YOUR GOAL. Tally how many lines hold the string "scene". Your reply should be that number alone.

-- START GIVEN INFORMATION --

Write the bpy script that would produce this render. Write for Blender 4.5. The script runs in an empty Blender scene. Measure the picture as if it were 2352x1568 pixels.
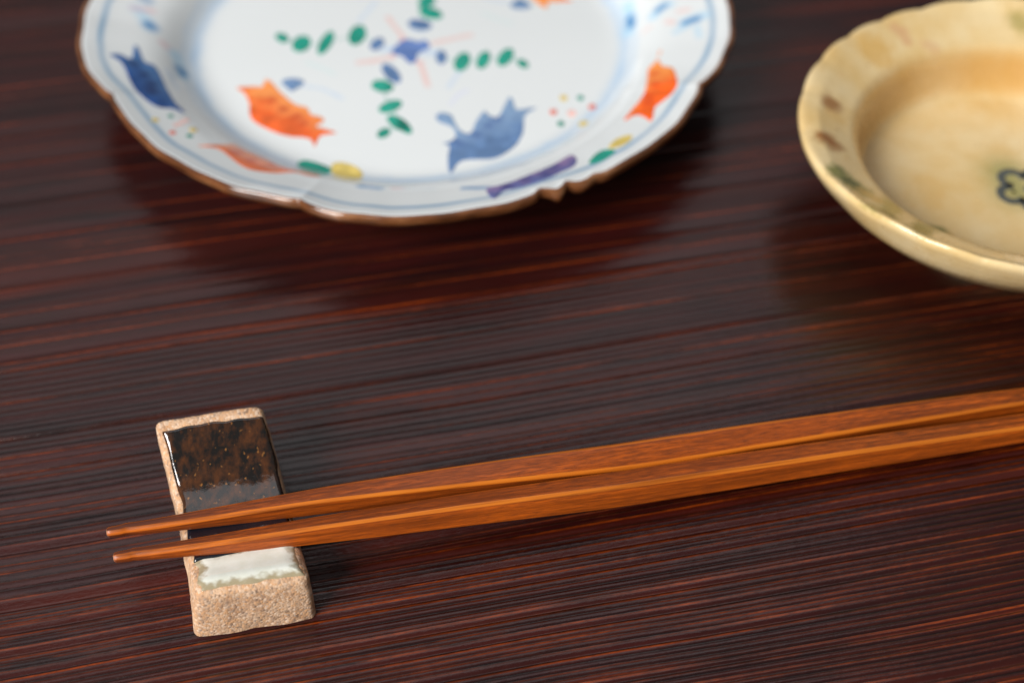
import bpy, bmesh, math, random
import numpy as np
from mathutils import Vector, Matrix
from mathutils import noise as mnoise
from mathutils.geometry import delaunay_2d_cdt

C = bpy.context.scene.collection
SC = bpy.context.scene
rad = math.radians
rng = np.random.default_rng(7)

# ------------------------------------------------------------------ camera
CAM_H, PITCH = .26 * math.sin(rad(48)), 48.0
cd = bpy.data.cameras.new('camera')
cam = bpy.data.objects.new('camera', cd)
C.objects.link(cam)
cam.location = (0, 0, CAM_H)
cam.rotation_euler = (rad(90 - PITCH), 0, 0)
cd.sensor_width = 36
cd.lens = 45
cd.clip_start, cd.clip_end = .01, 20
cd.dof.use_dof = True
cd.dof.focus_distance = .2185
cd.dof.aperture_fstop = 8.8
SC.camera = cam

# ------------------------------------------------------------------ light
world = bpy.data.worlds.new('World')
SC.world = world
world.use_nodes = True
bg = world.node_tree.nodes['Background']
bg.inputs[0].default_value = (.96, .98, 1, 1)
bg.inputs[1].default_value = .16

def area(name, loc, target, sx, sy, power, col):
    l = bpy.data.lights.new(name, 'AREA')
    l.shape = 'RECTANGLE'
    l.size, l.size_y, l.energy, l.color = sx, sy, power, col
    o = bpy.data.objects.new(name, l)
    C.objects.link(o)
    o.location = loc
    d = Vector(target) - Vector(loc)
    o.rotation_euler = d.to_track_quat('-Z', 'Y').to_euler()
    return o

area('window_behind', (-.2, 1.22, .96), (0, .16, 0), 1.3, .42, .62, (1.0, .96, .97))
area('skylight', (-.12, .66, 1.20), (0, .13, 0), 1.2, .72, 2.4, (1.0, .965, .98))
area('window_left', (-.72, -.50, .72), (0, .2, 0), .55, .6, 24.0, (1.0, .985, .965))
SC.view_settings.view_transform = 'Standard'
SC.view_settings.look = 'None'
SC.view_settings.exposure = 0
SC.view_settings.gamma = 1

# ------------------------------------------------------------------ helpers
def mesh_obj(name, verts, faces, mat, parent=None, smooth=True, loc=(0, 0, 0)):
    me = bpy.data.meshes.new(name)
    me.from_pydata([tuple(map(float, v)) for v in verts], [], faces)
    me.update()
    if smooth:
        me.polygons.foreach_set('use_smooth', [True] * len(me.polygons))
    if mat:
        me.materials.append(mat)
    o = bpy.data.objects.new(name, me)
    C.objects.link(o)
    o.location = loc
    if parent:
        o.parent = parent
    return o

def grid_obj(name, P, mat, parent=None, wrap=False, loc=(0, 0, 0), flip=False):
    """P: (n, m, 3) array of points -> one quad sheet; wrap joins the last column to the first"""
    n, m = P.shape[:2]
    idx = np.arange(n * m).reshape(n, m)
    if wrap:
        idx = np.concatenate([idx, idx[:, :1]], 1)
    a, b, c, d = idx[:-1, :-1], idx[:-1, 1:], idx[1:, 1:], idx[1:, :-1]
    F = np.stack([a, b, c, d], -1).reshape(-1, 4)
    if flip:
        F = F[:, ::-1]
    me = bpy.data.meshes.new(name)
    me.vertices.add(n * m)
    me.vertices.foreach_set('co', P.reshape(-1).astype(np.float32))
    me.loops.add(F.size)
    me.loops.foreach_set('vertex_index', F.reshape(-1).astype(np.int32))
    me.polygons.add(len(F))
    me.polygons.foreach_set('loop_start', np.arange(0, F.size, 4, dtype=np.int32))
    me.polygons.foreach_set('use_smooth', np.ones(len(F), bool))
    me.update(calc_edges=True)
    me.validate()
    if mat:
        me.materials.append(mat)
    o = bpy.data.objects.new(name, me)
    C.objects.link(o)
    o.location = loc
    if parent:
        o.parent = parent
    return o

def set_col(o, name, arr):
    """arr: (nverts, 3 or 4) linear colour as a point attribute"""
    arr = np.asarray(arr, np.float32)
    if arr.shape[1] == 3:
        arr = np.concatenate([arr, np.ones((len(arr), 1), np.float32)], 1)
    at = o.data.attributes.new(name, 'FLOAT_COLOR', 'POINT')
    at.data.foreach_set('color', arr.reshape(-1))

def coords(o):
    a = np.zeros(len(o.data.vertices) * 3, np.float32)
    o.data.vertices.foreach_get('co', a)
    return a.reshape(-1, 3)

def empty(name, loc, label, cat, group=None):
    o = bpy.data.objects.new(name, None)
    C.objects.link(o)
    o.location = loc
    o.empty_display_size = .01
    tag(o, label, cat, group)
    return o

def tag(o, label, cat, group=None):
    o['label'] = label
    o['category'] = cat
    if group:
        o['group'] = group

def vnoise(x, y, seed):
    """smooth 2-D value noise, 0..1"""
    x, y = np.broadcast_arrays(np.asarray(x, float), np.asarray(y, float))
    xi, yi = np.floor(x).astype(int), np.floor(y).astype(int)
    fx, fy = x - xi, y - yi
    fx, fy = fx * fx * (3 - 2 * fx), fy * fy * (3 - 2 * fy)
    def h(i, j):
        n = (i * 374761393 + j * 668265263 + seed * 974634777) & 0xffffffff
        n = ((n ^ (n >> 13)) * 1274126177) & 0xffffffff
        return ((n ^ (n >> 16)) & 0xffff) / 65535.
    return (h(xi, yi) * (1 - fx) + h(xi + 1, yi) * fx) * (1 - fy) + (h(xi, yi + 1) * (1 - fx) + h(xi + 1, yi + 1) * fx) * fy

def pnoise(P, scale, octaves=3):
    """Perlin noise, about -1..1, at an array of points (..., 3)"""
    rot = np.array(Matrix.Rotation(.9, 3, 'X') @ Matrix.Rotation(.7, 3, 'Z') @ Matrix.Rotation(.5, 3, 'Y'))
    Q = (np.asarray(P, float).reshape(-1, 3) * scale) @ rot + 3.37
    out = np.array([mnoise.fractal(Vector(q), 1.0, 2.17, octaves) for q in Q])
    return out.reshape(np.shape(P)[:-1])

class Nodes:
    def __init__(s, name, rough=.5, ior=1.5, coat=0, coat_rough=.05, spec=.5):
        s.m = bpy.data.materials.new(name)
        s.m.use_nodes = True
        s.t = s.m.node_tree
        s.p = s.t.nodes['Principled BSDF']
        s.p.inputs['Roughness'].default_value = rough
        s.p.inputs['IOR'].default_value = ior
        s.p.inputs['Specular IOR Level'].default_value = spec
        s.p.inputs['Coat Weight'].default_value = coat
        s.p.inputs['Coat Roughness'].default_value = coat_rough
    def n(s, typ, **kw):
        nd = s.t.nodes.new(typ)
        for k, v in kw.items():
            if k in nd.inputs:
                nd.inputs[k].default_value = v
            else:
                setattr(nd, k, v)
        return nd
    def l(s, a, b):
        s.t.links.new(a, b)
    def coord(s, scale=(1, 1, 1), rot=(0, 0, 0)):
        tc = s.n('ShaderNodeTexCoord')
        mp = s.n('ShaderNodeMapping')
        mp.inputs['Scale'].default_value = scale
        mp.inputs['Rotation'].default_value = rot
        s.l(tc.outputs['Object'], mp.inputs['Vector'])
        return mp.outputs[0]
    def noise(s, scale, vec, detail=4, rough=.55, dist=0):
        nd = s.n('ShaderNodeTexNoise', Scale=scale, Detail=detail, Roughness=rough, Distortion=dist)
        s.l(vec, nd.inputs['Vector'])
        return nd.outputs['Fac']
    def ramp(s, fac, stops):
        r = s.n('ShaderNodeValToRGB')
        els = r.color_ramp.elements
        while len(els) < len(stops):
            els.new(.5)
        for e, (p, c) in zip(els, stops):
            e.position = p
            e.color = (*c, 1) if hasattr(c, '__len__') else (c, c, c, 1)
        s.l(fac, r.inputs[0])
        return r.outputs[0]
    def mix(s, fac, a, b, mode='MIX'):
        nd = s.n('ShaderNodeMix', data_type='RGBA', blend_type=mode)
        for v, i in ((fac, 0), (a, 6), (b, 7)):
            if hasattr(v, 'is_output'):
                s.l(v, nd.inputs[i])
            elif i == 0:
                nd.inputs[0].default_value = v
            else:
                nd.inputs[i].default_value = (*v, 1)
        return nd.outputs[2]
    def math(s, op, a, b=0.):
        nd = s.n('ShaderNodeMath', operation=op)
        for v, i in ((a, 0), (b, 1)):
            if hasattr(v, 'is_output'):
                s.l(v, nd.inputs[i])
            else:
                nd.inputs[i].default_value = v
        return nd.outputs[0]
    def attr(s, name):
        nd = s.n('ShaderNodeAttribute', attribute_name=name)
        return nd.outputs['Color']
    def sep(s, col):
        nd = s.n('ShaderNodeSeparateColor')
        s.l(col, nd.inputs[0])
        return nd.outputs
    def base(s, v):
        if hasattr(v, 'is_output'):
            s.l(v, s.p.inputs['Base Color'])
        else:
            s.p.inputs['Base Color'].default_value = (*v, 1)
    def bump(s, h, strength, dist):
        b = s.n('ShaderNodeBump', Strength=strength, Distance=dist)
        s.l(h, b.inputs['Height'])
        s.l(b.outputs[0], s.p.inputs['Normal'])
    def rough(s, v):
        s.l(v, s.p.inputs['Roughness'])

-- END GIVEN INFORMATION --

EXERCISE SOLUTION. 3